For one man in Guiuan, the simple slaughter of a pig offers a way forward
When Salvador Duran woke the other morning, he knew that this would be a good day.
He got up and he walked out of his wooden hovel home on Guimbaolibot Avenue and he had a pee. Then Salvador went back into his shack and put on his vest shirt. It sported the logo of his favourite basketball team, the Aces, and had his name on the back, above the number 24.
It was a bit after 5am and still half dark. But a cock was crowing and the promise of a sunrise lay to the east, out over the sea.
This day would definitely be a good one. He was sure of that. It would be better than the terrifying day Typhoon Haiyan, named Yolanda in the Philippines, swept away his home; better than lots of the lousy days after when he and his family struggled to survive.
Salvador knew this day would be a good one because he had something to kill.
He had bought a pig and he was going to slaughter it and butcher it and feed his family royally and sell some of the meat as well so that he had money for the days ahead.
The three-month-old, unknowing source of Salvador’s good spirits was tethered to the branch of a fallen tree that lay opposite his house. It was snuffling around in the sand and the mess and the debris of the storm, looking for a morsel . . . without much success, it seemed.
There would be no last meal for the pig. Still, he carried on.
Behind him, Salvador built a fire on the edge of the concrete road. First, he got some lumps of rubble to make a hearth. No difficulty there; if there’s one thing Guiuan has an oversupply of these days it is rubble.
Salvador built two side supports for his pot, using two lumps of concrete – one on top of the other; two each side of the fire.
Blazing fire
He got some wood. No difficulty there either. He put some sticks between the block supports and lit his fire. Soon it was blazing in the dawn light, flames licking up the side of a pot filled with water, blackening it, and attracting the presence of children.
“Very nice,” he pronounced to me smiling, looking back at the pig. “Buy one, get one free!”
And he cackled loudly at his joke with the children joining in. We all looked at the pig whose fate was well sealed. I blessed it, with the exaggerated hand movements of a bishop.
Salvador and the kids were in stitches.
When the water in the pot was boiling, the pig was led on to the road that would be his execution block.
Salvador lay the pig on its side. It went willingly, passively and without squealing. Did it know? The knife went into his chest just by his front left trotter, directly into the heart. The pig died as close to instantly as it was possible under the circumstances.
Quickly, Salvador got to work. He scooped out boiling water and, with a machete-like knife, began scraping the outer skin and hair from the corpse. It was like scaling a fish.
The kids, half a dozen in number, squatted on their hunkers and watched intently, not saying a word. Salvador and I chatted as he worked. He and his family survived the typhoon because they went to an evacuation shelter.

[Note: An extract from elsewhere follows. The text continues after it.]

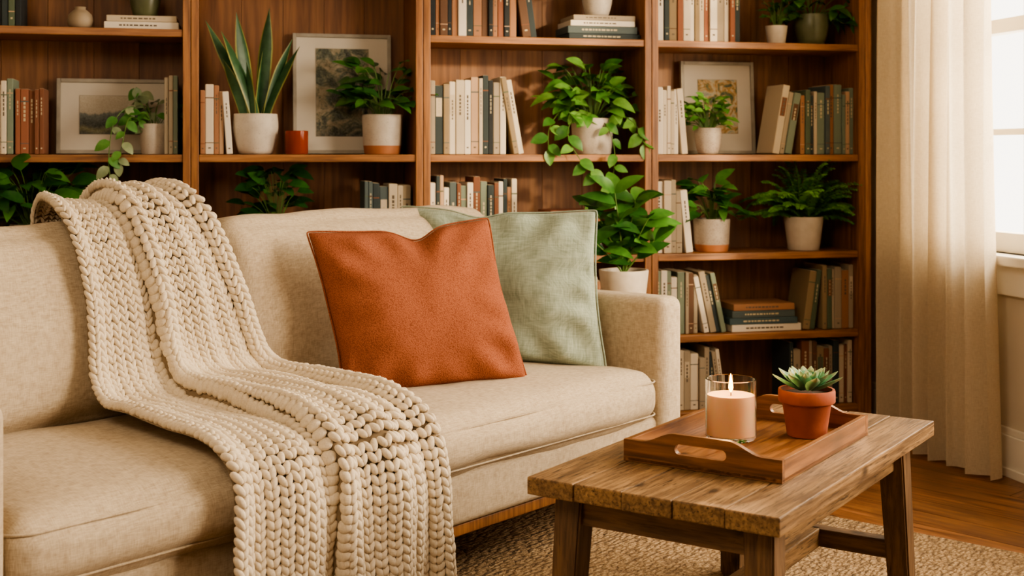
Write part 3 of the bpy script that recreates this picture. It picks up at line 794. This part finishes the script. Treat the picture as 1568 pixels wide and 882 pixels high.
# ------------------------------------------------------------ coffee table
mb=MB(); TL_,TW=1.01,.54; z1=.45; z0=.414
nb=5; w=TW/nb
for k in range(nb):
    mb.box(.0+.003*(k%2),TL_-.004*((k+1)%2),k*w+.0008,(k+1)*w-.0008,z0,z1,0,c=.003)
mb.box(.01,TL_-.01,.01,TW-.01,z0-.002,z0+.02,0)
mb.box(.09,TL_-.09,.055,.08,.35,z0,0,c=.002); mb.box(.09,TL_-.09,TW-.08,TW-.055,.35,z0,0,c=.002)
mb.box(.065,.09,.08,TW-.08,.35,z0,2,c=.002); mb.box(TL_-.09,TL_-.065,.08,TW-.08,.35,z0,2,c=.002)
fz=.0135
def leg(x,y,ox,oy):
    bm_v=[];h0=.031;h1=.026
    for (zz,hh,dx,dy) in ((z0,h0,0,0),(fz,h1,ox,oy)):
        for sx,sy in ((-1,-1),(1,-1),(1,1),(-1,1)): bm_v.append((x+dx+sx*hh,y+dy+sy*hh,zz))
    b2=bmesh.new(); vv=[b2.verts.new(q) for q in bm_v]
    for f in ((0,1,2,3),(7,6,5,4),(0,4,5,1),(1,5,6,2),(2,6,7,3),(3,7,4,0)): b2.faces.new([vv[i] for i in f])
    bmesh.ops.recalc_face_normals(b2,faces=b2.faces[:]); bmesh.ops.bevel(b2,geom=b2.edges[:],offset=.004,segments=2,affect='EDGES')
    b2.verts.index_update(); mb.add([q.co[:] for q in b2.verts],[[q.index for q in f.verts] for f in b2.faces],1); b2.free()
for x,ox in ((.085,-.025),(TL_-.125,.03)):
    for y,oy in ((.065,-.015),(TW-.065,.015)): leg(x,y,ox,oy)
zs=.13
mb.box(.055,.095,.07,TW-.07,zs,zs+.045,2,c=.004); mb.box(TL_-.125,TL_-.085,.07,TW-.07,zs,zs+.045,2,c=.004)
mb.box(.09,TL_-.11,TW/2-.022,TW/2+.022,zs,zs+.045,0,c=.004)
mb.build('coffee_table',[M['tbl'],M['tblv'],M['tbly']],TB,False)

# tray
mb=MB(); L,W=.53,.355; th=.013
mb.box(0,L,0,W,0,.010,0,c=.002)
def endwall(x):
    N=40; hz0,hz1=.028,.050
    def top(y):
        d=abs(y-W/2); return .046+.024*(1-smooth(.06,.135,d))
    def hole(y):
        d=abs(y-W/2)
        if d>=.058: return None
        k=0 if d<.047 else (d-.047)/.011
        q=(hz1-hz0)/2*math.sqrt(max(0,1-k*k)); c=(hz0+hz1)/2; return c-q,c+q
    ys=sorted(set([W*i/N for i in range(N+1)]+[W/2+s*q for s in (-1,1) for q in (.058,.0575,.056,.053,.050,.047)]))
    def quad(pts,fl): mb.add(pts,[(0,1,2,3) if fl else (3,2,1,0)],1)
    for a,b_ in zip(ys[:-1],ys[1:]):
        m_=(a+b_)/2; ha=hole(a+1e-9); hb=hole(b_-1e-9)
        inside=hole(m_) is not None
        c0=((hz0+hz1)/2,)*2
        A=ha or c0; B=hb or c0
        for xa,fl in ((x,False),(x+th,True)):
            if inside:
                quad([(xa,a,0),(xa,b_,0),(xa,b_,B[0]),(xa,a,A[0])],fl); quad([(xa,a,A[1]),(xa,b_,B[1]),(xa,b_,top(b_)),(xa,a,top(a))],fl)
            else: quad([(xa,a,0),(xa,b_,0),(xa,b_,top(b_)),(xa,a,top(a))],fl)
        quad([(x,a,top(a)),(x,b_,top(b_)),(x+th,b_,top(b_)),(x+th,a,top(a))],False)
        if inside:
            quad([(x,a,A[0]),(x,b_,B[0]),(x+th,b_,B[0]),(x+th,a,A[0])],False); quad([(x,a,A[1]),(x,b_,B[1]),(x+th,b_,B[1]),(x+th,a,A[1])],True)
    for y,fl in ((0,True),(W,False)): quad([(x,y,0),(x,y,.046),(x+th,y,.046),(x+th,y,0)],fl)
endwall(0); endwall(L-th)
mb.box(th,L-th,0,th,0,.046,0,c=.0015); mb.box(th,L-th,W-th,W,0,.046,0,c=.0015)
me_obj=mb.build('serving_tray',[M['tray'],M['trayy']],TB@T(.226,.085,.451),False)
b2=bmesh.new(); b2.from_mesh(me_obj.data); bmesh.ops.remove_doubles(b2,verts=b2.verts,dist=1e-5); b2.to_mesh(me_obj.data); b2.free()
CX=TB@T(.50,.315,.4625)
candle('scented_candle',.057,.134,.100,CX,M['glass'],True)
mb=MB(); pot(mb,.064,.105,'terra')
rnd=random.Random(2); ga=2.39996
NLf=38
for i in range(NLf):
    t=i/(NLf-1); az=i*ga; el=math.radians(82-70*t**.75); l=.022+.058*t; w=.014+.020*t
    d=Vector((math.cos(az)*math.cos(el),math.sin(az)*math.cos(el),math.sin(el)))
    base=Vector((0,0,.114-.010*t))+Vector((math.cos(az),math.sin(az),0))*(.004+.008*t)
    x=Vector((-math.sin(az),math.cos(az),0)); z=d.cross(x)*-1
    if z.z<0 : z=-z
    vs=[];fs=[];ms=[];N=9;S=8
    for k in range(N+1):
        u=k/N; ww=w/2*(.40+.60*math.sin(min(1,u/.58)*PI/2))*(1 if u<.58 else (1-((u-.58)/.42)**1.5)); ww=max(ww,.0004)
        tt=.0042*(1-u*.6)*(1 if u<.95 else .3); c=base+d*l*u+z*(l*.22*u*u)
        for q in range(S):
            a=2*PI*q/S; vs.append(c+x*ww*math.cos(a)+z*tt*math.sin(a)+z*ww*.3*abs(math.cos(a)))
    for k in range(N):
        for q in range(S): fs.append((k*S+q,k*S+(q+1)%S,(k+1)*S+(q+1)%S,(k+1)*S+q)); ms.append(5 if k>=N-2 else 4)
    mb.add(vs,fs,ms)
mb.build('potted_succulent',slots('terra','terra',['succ','succt']),TB@T(.628,.185,.4625),auto=45)

# ------------------------------------------------------------ lights
w=bpy.data.worlds.new('World'); sc.world=w; w.use_nodes=True
bg=w.node_tree.nodes['Background']; bg.inputs[0].default_value=(1.0,.91,.78,1); bg.inputs[1].default_value=4.2
def area(name,loc,target,size,sy,power,col):
    l=bpy.data.lights.new(name,'AREA'); l.shape='RECTANGLE'; l.size=size; l.size_y=sy; l.energy=power; l.color=col
    o=bpy.data.objects.new(name,l); sc.collection.objects.link(o); o.location=loc
    o.rotation_euler=(Vector(target)-Vector(loc)).to_track_quat('-Z','Y').to_euler(); return o
R3=BK.to_3x3()
area('window_daylight',BK@Vector((2.1,-2.7,1.7)),BK@Vector((-.2,-1.3,.7)),1.5,1.6,165,(1,.80,.58))  # key light added outside the unseen second opening
area('curtain_daylight',BK@Vector((2.1,-1.0,1.6)),BK@Vector((1.3,-.9,1.4)),1.3,1.6,105,(1,.84,.62))
area('ceiling_lamp_light',(-.9,.7,2.6),(-.2,3.4,.6),1.2,1.2,50,(1,.80,.58))  # added soft fill above the camera side; no lamp hangs here
s=bpy.data.lights.new('sun','SUN'); s.energy=3.4; s.angle=math.radians(3); s.color=(1,.76,.48)
so=bpy.data.objects.new('sun',s); sc.collection.objects.link(so)
so.rotation_euler=(R3@Vector((-.50,.84,-.20))).to_track_quat('-Z','Y').to_euler()
pl=bpy.data.lights.new('candle_flame_light','POINT'); pl.energy=3.2; pl.color=(1,.58,.25); pl.shadow_soft_size=.008
po=bpy.data.objects.new('candle_flame_light',pl); sc.collection.objects.link(po); po.location=CX@Vector((0,0,.152))

# ------------------------------------------------------------ camera
cd=bpy.data.cameras.new('camera'); co=bpy.data.objects.new('camera',cd); sc.collection.objects.link(co)
co.location=(0,0,1.1); co.rotation_euler=(math.radians(90),0,0)
cd.sensor_width=36; cd.lens=44.77; cd.shift_y=-.1295; cd.clip_start=.05
cd.dof.use_dof=True; cd.dof.focus_distance=3.1; cd.dof.aperture_fstop=5.0
sc.camera=co
sc.view_settings.view_transform='AgX'
sc.view_settings.look='AgX - Medium High Contrast'
sc.view_settings.exposure=.05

But they lost their wooden shanty home. What they lived in now was all that had been able to cobble together from the debris in the fortnight since the storm. He needed to rebuild much more, he said, but he had no money for nails.

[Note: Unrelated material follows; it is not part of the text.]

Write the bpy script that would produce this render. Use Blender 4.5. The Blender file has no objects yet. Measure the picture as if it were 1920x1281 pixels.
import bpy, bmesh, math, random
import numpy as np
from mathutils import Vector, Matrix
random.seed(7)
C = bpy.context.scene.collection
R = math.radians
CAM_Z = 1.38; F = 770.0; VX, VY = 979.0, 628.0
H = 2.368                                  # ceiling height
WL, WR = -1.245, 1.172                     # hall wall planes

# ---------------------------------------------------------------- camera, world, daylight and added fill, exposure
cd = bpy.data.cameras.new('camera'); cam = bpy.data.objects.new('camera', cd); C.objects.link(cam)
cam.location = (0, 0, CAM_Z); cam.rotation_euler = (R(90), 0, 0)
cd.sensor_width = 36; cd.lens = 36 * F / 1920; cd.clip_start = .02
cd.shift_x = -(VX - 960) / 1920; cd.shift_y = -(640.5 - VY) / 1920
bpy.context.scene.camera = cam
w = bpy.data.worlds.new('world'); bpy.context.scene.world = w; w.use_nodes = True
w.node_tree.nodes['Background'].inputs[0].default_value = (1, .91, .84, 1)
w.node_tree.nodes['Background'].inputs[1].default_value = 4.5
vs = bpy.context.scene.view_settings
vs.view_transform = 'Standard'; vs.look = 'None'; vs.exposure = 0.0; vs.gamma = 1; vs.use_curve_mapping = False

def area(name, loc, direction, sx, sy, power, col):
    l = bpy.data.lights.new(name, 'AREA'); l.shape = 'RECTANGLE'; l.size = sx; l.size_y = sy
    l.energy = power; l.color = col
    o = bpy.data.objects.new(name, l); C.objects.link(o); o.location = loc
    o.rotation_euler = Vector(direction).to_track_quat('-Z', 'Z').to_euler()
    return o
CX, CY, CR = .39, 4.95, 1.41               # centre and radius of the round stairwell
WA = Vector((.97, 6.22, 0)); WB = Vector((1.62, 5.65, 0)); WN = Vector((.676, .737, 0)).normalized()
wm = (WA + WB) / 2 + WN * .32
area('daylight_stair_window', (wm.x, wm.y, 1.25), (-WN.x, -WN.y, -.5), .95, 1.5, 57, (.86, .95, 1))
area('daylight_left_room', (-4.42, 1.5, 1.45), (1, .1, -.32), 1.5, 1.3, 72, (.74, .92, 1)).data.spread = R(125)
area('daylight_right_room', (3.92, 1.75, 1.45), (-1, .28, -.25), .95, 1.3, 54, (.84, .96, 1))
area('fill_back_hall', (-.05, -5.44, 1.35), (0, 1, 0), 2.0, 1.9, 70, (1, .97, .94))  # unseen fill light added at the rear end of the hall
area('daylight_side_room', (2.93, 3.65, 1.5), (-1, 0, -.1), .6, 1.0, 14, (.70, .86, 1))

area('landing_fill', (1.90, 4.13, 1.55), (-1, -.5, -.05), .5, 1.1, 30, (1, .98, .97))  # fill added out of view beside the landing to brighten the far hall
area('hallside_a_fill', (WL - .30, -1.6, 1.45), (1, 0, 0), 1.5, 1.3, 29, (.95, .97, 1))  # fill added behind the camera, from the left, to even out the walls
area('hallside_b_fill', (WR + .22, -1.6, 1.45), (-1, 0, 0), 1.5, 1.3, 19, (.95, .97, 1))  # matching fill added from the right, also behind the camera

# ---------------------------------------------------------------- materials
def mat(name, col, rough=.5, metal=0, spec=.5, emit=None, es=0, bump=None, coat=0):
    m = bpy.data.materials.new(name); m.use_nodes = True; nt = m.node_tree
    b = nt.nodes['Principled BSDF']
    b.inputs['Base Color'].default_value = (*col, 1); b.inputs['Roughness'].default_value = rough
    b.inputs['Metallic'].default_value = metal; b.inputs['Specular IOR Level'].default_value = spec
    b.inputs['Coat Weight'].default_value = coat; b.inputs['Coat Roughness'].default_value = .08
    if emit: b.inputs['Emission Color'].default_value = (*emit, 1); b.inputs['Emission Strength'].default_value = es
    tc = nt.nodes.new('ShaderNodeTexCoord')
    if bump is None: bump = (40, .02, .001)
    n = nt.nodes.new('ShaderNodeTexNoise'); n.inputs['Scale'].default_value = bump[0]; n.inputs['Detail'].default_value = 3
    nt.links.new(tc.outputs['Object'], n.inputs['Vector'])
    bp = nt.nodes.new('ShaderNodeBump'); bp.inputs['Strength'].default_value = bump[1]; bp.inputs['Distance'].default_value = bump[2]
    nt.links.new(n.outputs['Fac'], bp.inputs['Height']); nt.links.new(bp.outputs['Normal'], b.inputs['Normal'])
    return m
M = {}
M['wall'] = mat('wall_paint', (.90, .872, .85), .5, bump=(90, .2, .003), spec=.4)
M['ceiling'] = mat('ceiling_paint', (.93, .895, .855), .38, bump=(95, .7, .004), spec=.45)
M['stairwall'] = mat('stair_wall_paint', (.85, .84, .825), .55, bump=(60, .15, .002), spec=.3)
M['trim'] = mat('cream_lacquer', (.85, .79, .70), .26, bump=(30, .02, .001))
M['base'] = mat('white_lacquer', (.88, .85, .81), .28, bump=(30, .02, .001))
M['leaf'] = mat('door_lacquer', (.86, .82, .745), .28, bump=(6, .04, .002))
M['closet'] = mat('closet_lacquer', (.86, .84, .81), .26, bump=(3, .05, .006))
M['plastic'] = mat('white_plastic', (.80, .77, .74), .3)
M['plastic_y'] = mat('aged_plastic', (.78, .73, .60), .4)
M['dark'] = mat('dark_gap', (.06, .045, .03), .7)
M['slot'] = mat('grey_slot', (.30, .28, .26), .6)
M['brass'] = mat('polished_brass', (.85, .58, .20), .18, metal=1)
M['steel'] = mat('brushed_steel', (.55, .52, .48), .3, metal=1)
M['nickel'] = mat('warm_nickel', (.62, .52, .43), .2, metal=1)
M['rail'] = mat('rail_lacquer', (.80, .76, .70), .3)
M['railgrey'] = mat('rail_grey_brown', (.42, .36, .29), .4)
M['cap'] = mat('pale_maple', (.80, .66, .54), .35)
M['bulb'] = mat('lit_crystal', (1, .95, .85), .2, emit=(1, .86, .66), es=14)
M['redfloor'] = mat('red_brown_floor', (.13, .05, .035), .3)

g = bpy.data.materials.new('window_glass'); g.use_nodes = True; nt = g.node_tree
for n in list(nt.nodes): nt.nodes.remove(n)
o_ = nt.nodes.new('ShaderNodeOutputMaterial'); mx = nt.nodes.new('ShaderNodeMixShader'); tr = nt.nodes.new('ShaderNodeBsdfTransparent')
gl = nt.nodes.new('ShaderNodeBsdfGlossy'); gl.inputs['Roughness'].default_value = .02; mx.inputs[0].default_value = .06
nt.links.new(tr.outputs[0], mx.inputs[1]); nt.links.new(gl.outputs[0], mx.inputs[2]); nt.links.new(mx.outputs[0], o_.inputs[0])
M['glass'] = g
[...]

When the scaling was done, he washed the mess off the road with the remaining water. He turned the pig on its back and slit open its belly.
He cut the lower intestine and the oesophagus and lifted the heart and liver out into a black plastic basin. He cupped his hands and went back inside the abdomen, to scoop out the blood. Then he grabbed hold of the upper parts of the gut and, from beyond the pig’s tail, pulled and pulled and pulled until the whole guts came free.
He slapped them on the ground as a matador might his cape following an exaggerated pass of the bull.
Sellable pieces
The pig ready for dismembering, Salvador washed it once more before slapping it down on his butcher’s table in front of his house. He decapitated the pig, displaying the head on the table; he cleavered the torso in half, then quartered it; he removed the trotters; and then butchered it into sellable pieces.
The sun was fully up now; Guiuan going about its business . . . inasmuch as there is business to be gone about. The emergency aid teams – a united nations of helpers – were all on the move. Locals on bicycles and motorcycles, bicycle taxis and motorbike sidecar taxis, were beginning to clog up Guimbaolibot Avenue.
From an open-sided living room in Salvador’s hovel looking out at the City Hall, his mother, grandmother and brother sat watching as Salvador and some of his six kids set up shop, ready for business and knowing that tonight’s dinner – and a good few more besides – was sorted.
A good start to a good day.
I gave him 1,000 pesos, about €17. “Nails for the house,” said Salvador. “Thank you.”
Yes, he always knew that this day would be a good day.